* Start Data for processing *

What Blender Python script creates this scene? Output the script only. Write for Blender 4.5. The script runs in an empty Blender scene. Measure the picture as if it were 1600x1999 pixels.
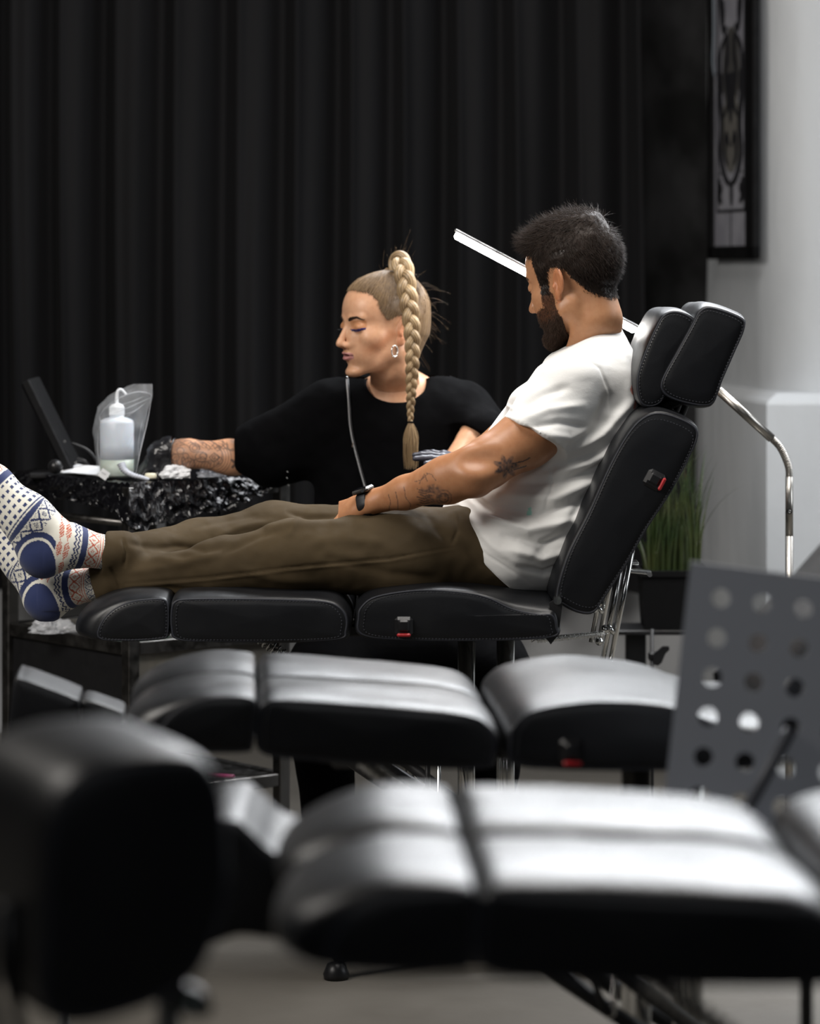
import bpy, math, random
import numpy as np
from mathutils import Vector, Matrix, Euler
random.seed(7)
rng = np.random.default_rng(7)
SC = bpy.context.scene
COL = SC.collection
PI = math.pi
CAMH = 1.4; FPX = 6000.0; HOR = 520.0

# ------------------------------------------------------------ camera
cam_d = bpy.data.cameras.new('camera'); cam = bpy.data.objects.new('camera', cam_d); COL.objects.link(cam)
cam.location = (0, 0, CAMH); cam.rotation_euler = (PI/2, 0, 0)
cam_d.sensor_fit = 'HORIZONTAL'; cam_d.sensor_width = 24.0; cam_d.lens = 90.0
cam_d.shift_y = -(999.5-HOR)/1999.0 * (1999.0/1600.0)
cam_d.clip_end = 60
cam_d.dof.use_dof = True; cam_d.dof.focus_distance = 6.25; cam_d.dof.aperture_fstop = 2.3
SC.camera = cam

# ------------------------------------------------------------ world, lights, exposure
SC.view_settings.view_transform = 'Standard'; SC.view_settings.look = 'None'
SC.view_settings.gamma = 1.0; SC.view_settings.use_curve_mapping = False
SC.view_settings.exposure = 0.0
w = bpy.data.worlds.new('world'); SC.world = w; w.use_nodes = True
w.node_tree.nodes['Background'].inputs[0].default_value = (0.6, 0.68, 0.8, 1)
w.node_tree.nodes['Background'].inputs[1].default_value = 0.008
def area(name, loc, target, sx, sy, power, col=(1,1,1), spread=180):
    l = bpy.data.lights.new(name, 'AREA'); l.shape = 'RECTANGLE'; l.size = sx; l.size_y = sy
    l.energy = power; l.color = col; l.spread = math.radians(spread)
    o = bpy.data.objects.new(name, l); COL.objects.link(o); o.location = loc
    d = Vector(target)-Vector(loc); o.rotation_euler = d.to_track_quat('-Z', 'Y').to_euler()
    return o
LIGHTS = [
 ('ceiling_light_over_bench', (0.5, 5.9, 3.3), (0.3, 6.3, 0.7), 1.4, 0.9, 62, (1.0, 0.96, 0.91)),
 ('ceiling_light_front', (-2.2, 4.4, 2.7), (-0.05, 6.7, 1.1), 1.4, 1.1, 84, (1.0, 0.95, 0.89)),
 ('window_right', (3.4, 6.2, 1.9), (0.9, 8.4, 1.2), 1.8, 1.8, 38, (0.90, 0.95, 1.0)),
 ('ceiling_light_behind_camera', (0.4, 0.6, 3.1), (0.9, 5.0, 1.0), 2.4, 1.4, 20, (0.95, 0.97, 1.0)),
 ('ceiling_light_back', (1.2, 7.6, 2.75), (0.7, 3.0, 0.6), 2.8, 0.8, 172, (0.93, 0.96, 1.0)),
]
for a in LIGHTS: area(*a)

# ------------------------------------------------------------ helpers
def P(px, py, Y): return np.array([(px-800.0)*Y/FPX, Y, CAMH-(py-HOR)*Y/FPX])
def V3(*a): return np.array(a, float)
def nrm(v): v = np.asarray(v, float); return v/(np.linalg.norm(v)+1e-12)
def lerp(a, b, t): return a+(b-a)*t
def sstep(a, b, x): t = np.clip((x-a)/(b-a), 0, 1); return t*t*(3-2*t)

def tag(o, label=None, cat=None, group=None, kind=None):
    if label: o['label'] = label
    if cat: o['category'] = cat
    if group: o['group'] = group
    if kind: o['kind'] = kind
    return o
def thing(name, label, cat, loc=(0,0,0), rotz=0.0, group=None):
    o = bpy.data.objects.new(name, None); COL.objects.link(o); o.empty_display_size = 0.05
    o.location = loc; o.rotation_euler = (0, 0, rotz)
    return tag(o, label, cat, group)
def origin_of(o):
    v = Vector((0,0,0))
    while o is not None: v = v+o.location; o = o.parent
    return v
def mesh_obj(name, V, F, mat, parent=None, smooth=True, world=True, col=None, base=None, label=None):
    V = np.asarray(V, float)
    off = np.zeros(3)
    if parent is not None:
        if world: off = np.array(origin_of(parent))
    elif base is not None: off = np.array(base, float)
    elif world:
        lo, hi = V.min(0), V.max(0); off = np.array([(lo[0]+hi[0])/2, (lo[1]+hi[1])/2, lo[2]])
    me = bpy.data.meshes.new(name)
    if isinstance(F, np.ndarray):
        n, k = F.shape
        me.vertices.add(len(V)); me.vertices.foreach_set('co', (V-off).astype(np.float32).ravel())
        me.loops.add(n*k); me.loops.foreach_set('vertex_index', F.astype(np.int32).ravel())
        me.polygons.add(n); me.polygons.foreach_set('loop_start', np.arange(0, n*k, k, dtype=np.int32))
        me.update(calc_edges=True)
    else:
        me.from_pydata((V-off).tolist(), [], [list(f) for f in F])
    me.polygons.foreach_set('use_smooth', [smooth]*len(me.polygons))
    if col is not None:
        a = me.color_attributes.new('Col', 'FLOAT_COLOR', 'POINT')
        c4 = np.ones((len(V), 4), np.float32); c4[:, :3] = col
        a.data.foreach_set('color', c4.ravel())
    if mat is not None: me.materials.append(mat)
    me.validate(); me.update()
    o = bpy.data.objects.new(name, me); COL.objects.link(o)
    if parent is not None:
        o.parent = parent
    if parent is None: o.location = off
    if label: o['label'] = label
    return o
def struct(name, V, F, mat, smooth=False):
    o = mesh_obj(name, V, F, mat, smooth=smooth); o['kind'] = 'structure'; return o

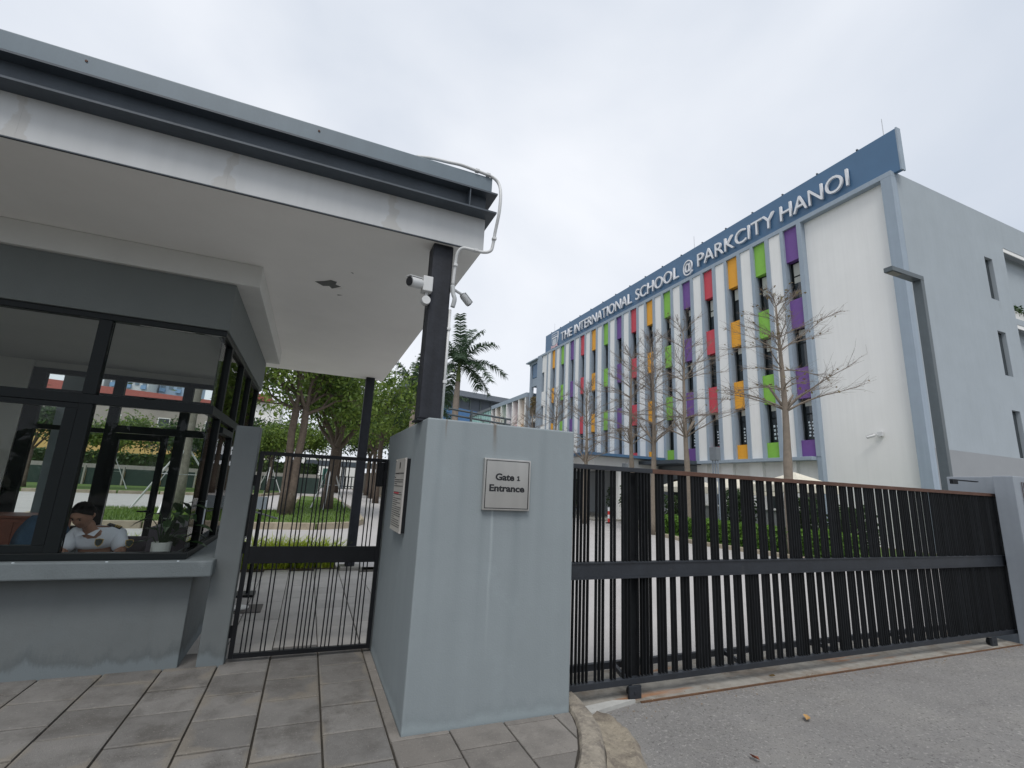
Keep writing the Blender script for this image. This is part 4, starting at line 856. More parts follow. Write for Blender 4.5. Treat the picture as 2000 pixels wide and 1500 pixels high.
# notice board on the pillar's left face
nb = thing('notice_board', 'tall notice with rows of small print on the left face of the broad pillar', 'sign', (.73, 4.18, 1.5))
B(.722,.751,3.955,4.40,1.20,1.79).build('backing', BLACK, nb, bevel=.003); B(.708,.7215,3.95,4.41,1.195,1.795).build('sheet', mat('notice_pale', (.46,.44,.42), .35, .08, 5), nb, bevel=.002)
mb = MB(); rg = random.Random(8)
MB().extr([(.7070,4.18+.035*a,1.735+.035*b) for a,b in ((-.6,.8),(.6,.8),(.6,-.3),(0,-.9),(-.6,-.3))], (-.0012,0,0)).build('crest', INK, nb)
for k in range(26):
    z = 1.665-k*.0172
    if k in (1, 7, 8): continue
    y = 4.385
    while y > 3.99:
        L = rg.uniform(.012,.05); y2 = y-L
        if y2 < 3.975: break
        mb.box(.7065,.7079,y2,y,z,z+.0055+(.004 if k in (0,2) else 0)); y = y2-rg.uniform(.006,.014)
        if rg.random() < .08: break
o = mb.build('print', INK, nb); o['kind'] = 'stuff'
B(.7066,.7079,4.13,4.38,1.50,1.512).build('red_line', REDP, nb)
for yy in (3.968,4.392):
    for zz in (1.205,1.785): MB().tube([(.703,yy,zz),(.709,yy,zz)], .007, 8).build('screw', CHROME, nb)
# side gate
sg = thing('side_gate', 'black steel pedestrian gate with thin vertical bars and a solid mid panel', 'gate', (.13, 5.1, 0))
Yg = 5.10
B(-.458,-.420,Yg-.02,Yg+.02,.03,1.822).build('stile', BLACK, sg, bevel=.002); B(.700,.737,Yg-.02,Yg+.02,.03,1.822).build('stile', BLACK, sg, bevel=.002)
B(-.4195,.6995,Yg-.019,Yg+.019,.03,.066).build('rail', BLACK, sg); B(-.4195,.6995,Yg-.019,Yg+.019,1.787,1.822).build('rail', BLACK, sg)
B(-.4195,.6995,Yg-.017,Yg+.017,.812,.958).build('mid_panel', BLACK, sg)
bm_ = B(-.0055,.0055,-.0055,.0055,-.3725,.3725).mesh('bar', BLACK); bm2 = B(-.0055,.0055,-.0055,.0055,-.414,.414).mesh('bar_long', BLACK)
PB = [-.37,-.333,-.295,-.212,-.178,-.095,-.056,-.022,.065,.099,.134,.168,.205,.292,.326,.361,.443,.480,.561,.597,.634]
for x in PB:
    if x not in (-.095,): inst('bar', bm_, (x,Yg,.4395), sg)
    if x not in (.443,.480): inst('bar', bm2, (x,Yg,1.3725), sg)
B(.640,.699,Yg-.03,Yg+.05,1.54,1.785).build('lock_box', BLACK, sg, bevel=.004)
for z in (.25,.95,1.55): MB().tube([(-.466,Yg-.02,z-.05),(-.466,Yg-.02,z+.05)], .010, 8).build('hinge', BLACK, sg)
B(-.475,-.462,Yg-.02,Yg+.03,1.05,1.42).build('latch_plate', BLACK, sg)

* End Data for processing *

### Work to complete
Find all lines where the word "this" appears. Copy them.

### Written response
What Blender Python script creates this scene? Output the script only. Write for Blender 4.5. The script runs in an empty Blender scene. Measure the picture as if it were 1600x1999 pixels.
Keep writing the Blender script for this image. This is part 4, starting at line 856. More parts follow. Write for Blender 4.5. Treat the picture as 2000 pixels wide and 1500 pixels high.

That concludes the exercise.